> What is required
Word for word, transcribe the lines below and drop the pictures.

◇ ◇ ◇ ◇

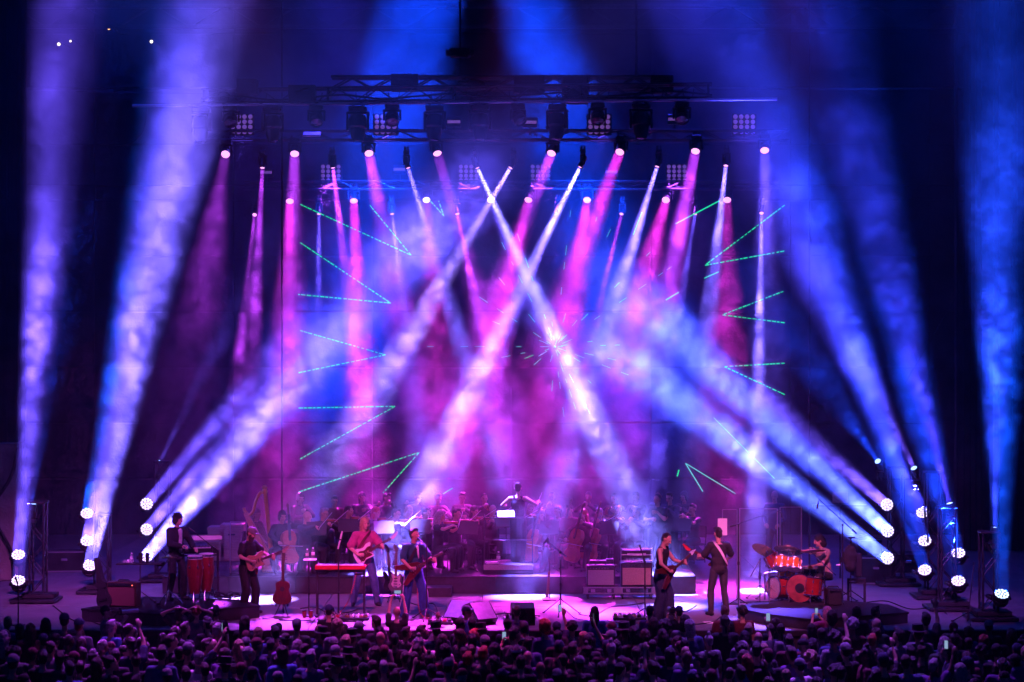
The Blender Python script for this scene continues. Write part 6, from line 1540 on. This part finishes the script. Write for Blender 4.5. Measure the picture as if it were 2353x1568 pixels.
def land(px):
    for a, b, w in LAND:
        if a <= px < b: return w
    return 'at the right edge'
ROWN = ['first row', 'second row', 'third row', 'fourth row', 'fifth row', 'sixth row', 'bottom row']
HW = dict(short='short', crop='cropped', shaggy='shaggy', long='long', bob='bobbed', bun='bun', topknot='topknot', ponytail='ponytail', curly='curly')
fans = []
def add_fan(o, desc, row):
    px = 1176.5 + o.location.x * 4549 / (o.location.y + 40)
    fans.append((o, desc, row, px))
def random_fan(x, y, row):
    r = rnd.random(); pose = 'down'; build = rnd.choice((1.0, 1.0, 1.14, .9))
    if r > .985: pose, build = 'phone', 1.0
    elif r > .925: pose, build = 'oneup', 1.0
    elif r > .74: pose, build = 'talk', 1.0
    hat = None
    style = rnd.choice(('short', 'short', 'short', 'crop', 'shaggy', 'long', 'long', 'bob', 'bun', 'topknot', 'ponytail', 'curly', 'short', 'long'))
    hc = rnd.choice(('black', 'black', 'black', 'brown', 'brown', 'brown', 'brown', 'black', 'fair', 'grey', 'red'))
    if hc == 'red' and rnd.random() < .6: hc = 'black'
    u = rnd.random()
    if u < .13: hat, style = 'cap', 'cap'
    elif u < .19: hat, style = 'backwards', 'cap'
    elif u < .21: hat = 'hat'; style = 'crop'
    elif u < .23: hat = 'band'
    elif u < .27: style = None
    top = rnd.choice(('black', 'black', 'black', 'charcoal', 'navy', 'denim', 'grey', 'maroon', 'purple', 'green', 'charcoal', 'black', 'black', 'navy', 'charcoal', 'blue' if rnd.random() < .3 else 'black', 'white' if rnd.random() < .4 else 'grey'))
    sk = rnd.choice((0, 0, 0, 1, 1, 2, 3))
    yaw = math.pi + rnd.gauss(0, .4) + (rnd.choice((-1, 1)) * .8 if rnd.random() < .14 else 0)
    tl_ = (rnd.gauss(0, .035), rnd.gauss(0, .05))
    o = fan((x, y, PIT), yaw, pose, build, style, hc, top, sk, hat, rnd.gauss(.985, .048))
    o.rotation_euler.x, o.rotation_euler.y = tl_
    hd = 'bald head' if style is None else ('backwards cap' if hat == 'backwards' else 'cap' if hat == 'cap' else 'brimmed hat' if hat == 'hat' else 'headband' if hat == 'band' else f'{HW[style]} {hc} hair' if style not in ('bun', 'topknot', 'ponytail') else f'{hc} {HW[style]}')
    add_fan(o, f'{hd}, {top} top' + (', both hands raised' if pose == 'phone' else ', one arm raised' if pose == 'oneup' else ''), row)
    if pose in ('phone', 'oneup') and (pose == 'phone' or rnd.random() < .2): o['_ph'] = pose
Y0, DY, NR, NP = -2.95, .86, 7, 41
for r in range(NR):
    y = Y0 - DY * r
    hw = 1176.5 * (y + 40) / 4549 + .35
    for i in range(NP):
        x = -hw + 2 * hw * (i + .5 + rnd.uniform(-.34, .34) + (.25 if r % 2 else -.25)) / NP
        random_fan(x, y + rnd.uniform(-.3, .3), r)
# people at the barrier who stand out
def special(px, ptop, pose, style, hc, top, label, yaw=180, hat=None, sk=0, build=1.0, Y=-2.2):
    d = Y + 40; ztop = HZ - (ptop - 784) * d / 4549
    sc_ = min(1.08, max(.90, (ztop - (PIT + .32)) / 1.80))
    o = fan((X(px, Y), Y, PIT + .32), R(yaw), pose, build, style, hc, top, sk, hat, sc_)
    tag(o, label, 'person', 'people at the barrier'); return o
def camera(o, label, lens=.22):
    t = thing('photo_camera', label, 'camera', mw=at(o) @ Matrix.Translation((0, -.30, 1.66)))
    MB().box((0, 0, 0), (.15, .08, .11), bev=.015).box((0, 0, .07), (.07, .06, .05), bev=.01).build('camera_body', M['black_plastic'], t); MB().cyl((0, -.04, 0), (0, -.04 - lens, .02), .038, .046, 14).build('lens', M['alu'], t)
    MB().tube([(-.07, .02, .04), (-.12, .1, -.08), (0, .16, -.14), (.12, .1, -.08), (.07, .02, .04)], .008, 5).build('neck_strap', M['rubber'], t)
a = special(243, 1399, 'phone', 'cap', 'brown', 'grey', 'photographer in a cap aiming a long lens to the right, below the brown amplifier', 100, 'cap'); camera(a, 'camera with a long pale lens before the brown amplifier', .34)
special(412, 1402, 'onhead', 'bob', 'brown', 'charcoal', 'person with both hands on brown bobbed hair below the congas')
special(452, 1398, 'onhead', 'curly', 'red', 'grey', 'person with bright red curly hair and hands on the head')
special(497, 1406, 'down', 'short', 'black', 'black', 'dark haired person under the left riser, right of the red hair')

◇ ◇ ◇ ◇

> Response below
The Blender Python script for this scene continues. Write part 6, from line 1540 on. This part finishes the script. Write for Blender 4.5. Measure the picture as if it were 2353x1568 pixels.
def land(px):
    for a, b, w in LAND:
        if a <= px < b: return w
    return 'at the right edge'
ROWN = ['first row', 'second row', 'third row', 'fourth row', 'fifth row', 'sixth row', 'bottom row']
HW = dict(short='short', crop='cropped', shaggy='shaggy', long='long', bob='bobbed', bun='bun', topknot='topknot', ponytail='ponytail', curly='curly')
fans = []
def add_fan(o, desc, row):
    px = 1176.5 + o.location.x * 4549 / (o.location.y + 40)
    fans.append((o, desc, row, px))
def random_fan(x, y, row):
    r = rnd.random(); pose = 'down'; build = rnd.choice((1.0, 1.0, 1.14, .9))
    if r > .985: pose, build = 'phone', 1.0
    elif r > .925: pose, build = 'oneup', 1.0
    elif r > .74: pose, build = 'talk', 1.0
    hat = None
    style = rnd.choice(('short', 'short', 'short', 'crop', 'shaggy', 'long', 'long', 'bob', 'bun', 'topknot', 'ponytail', 'curly', 'short', 'long'))
    hc = rnd.choice(('black', 'black', 'black', 'brown', 'brown', 'brown', 'brown', 'black', 'fair', 'grey', 'red'))
    if hc == 'red' and rnd.random() < .6: hc = 'black'
    u = rnd.random()
    if u < .13: hat, style = 'cap', 'cap'
    elif u < .19: hat, style = 'backwards', 'cap'
    elif u < .21: hat = 'hat'; style = 'crop'
    elif u < .23: hat = 'band'
    elif u < .27: style = None
    top = rnd.choice(('black', 'black', 'black', 'charcoal', 'navy', 'denim', 'grey', 'maroon', 'purple', 'green', 'charcoal', 'black', 'black', 'navy', 'charcoal', 'blue' if rnd.random() < .3 else 'black', 'white' if rnd.random() < .4 else 'grey'))
    sk = rnd.choice((0, 0, 0, 1, 1, 2, 3))
    yaw = math.pi + rnd.gauss(0, .4) + (rnd.choice((-1, 1)) * .8 if rnd.random() < .14 else 0)
    tl_ = (rnd.gauss(0, .035), rnd.gauss(0, .05))
    o = fan((x, y, PIT), yaw, pose, build, style, hc, top, sk, hat, rnd.gauss(.985, .048))
    o.rotation_euler.x, o.rotation_euler.y = tl_
    hd = 'bald head' if style is None else ('backwards cap' if hat == 'backwards' else 'cap' if hat == 'cap' else 'brimmed hat' if hat == 'hat' else 'headband' if hat == 'band' else f'{HW[style]} {hc} hair' if style not in ('bun', 'topknot', 'ponytail') else f'{hc} {HW[style]}')
    add_fan(o, f'{hd}, {top} top' + (', both hands raised' if pose == 'phone' else ', one arm raised' if pose == 'oneup' else ''), row)
    if pose in ('phone', 'oneup') and (pose == 'phone' or rnd.random() < .2): o['_ph'] = pose
Y0, DY, NR, NP = -2.95, .86, 7, 41
for r in range(NR):
    y = Y0 - DY * r
    hw = 1176.5 * (y + 40) / 4549 + .35
    for i in range(NP):
        x = -hw + 2 * hw * (i + .5 + rnd.uniform(-.34, .34) + (.25 if r % 2 else -.25)) / NP
        random_fan(x, y + rnd.uniform(-.3, .3), r)
# people at the barrier who stand out
def special(px, ptop, pose, style, hc, top, label, yaw=180, hat=None, sk=0, build=1.0, Y=-2.2):
    d = Y + 40; ztop = HZ - (ptop - 784) * d / 4549
    sc_ = min(1.08, max(.90, (ztop - (PIT + .32)) / 1.80))
    o = fan((X(px, Y), Y, PIT + .32), R(yaw), pose, build, style, hc, top, sk, hat, sc_)
    tag(o, label, 'person', 'people at the barrier'); return o
def camera(o, label, lens=.22):
    t = thing('photo_camera', label, 'camera', mw=at(o) @ Matrix.Translation((0, -.30, 1.66)))
    MB().box((0, 0, 0), (.15, .08, .11), bev=.015).box((0, 0, .07), (.07, .06, .05), bev=.01).build('camera_body', M['black_plastic'], t); MB().cyl((0, -.04, 0), (0, -.04 - lens, .02), .038, .046, 14).build('lens', M['alu'], t)
    MB().tube([(-.07, .02, .04), (-.12, .1, -.08), (0, .16, -.14), (.12, .1, -.08), (.07, .02, .04)], .008, 5).build('neck_strap', M['rubber'], t)
a = special(243, 1399, 'phone', 'cap', 'brown', 'grey', 'photographer in a cap aiming a long lens to the right, below the brown amplifier', 100, 'cap'); camera(a, 'camera with a long pale lens before the brown amplifier', .34)
special(412, 1402, 'onhead', 'bob', 'brown', 'charcoal', 'person with both hands on brown bobbed hair below the congas')
special(452, 1398, 'onhead', 'curly', 'red', 'grey', 'person with bright red curly hair and hands on the head')
special(497, 1406, 'down', 'short', 'black', 'black', 'dark haired person under the left riser, right of the red hair')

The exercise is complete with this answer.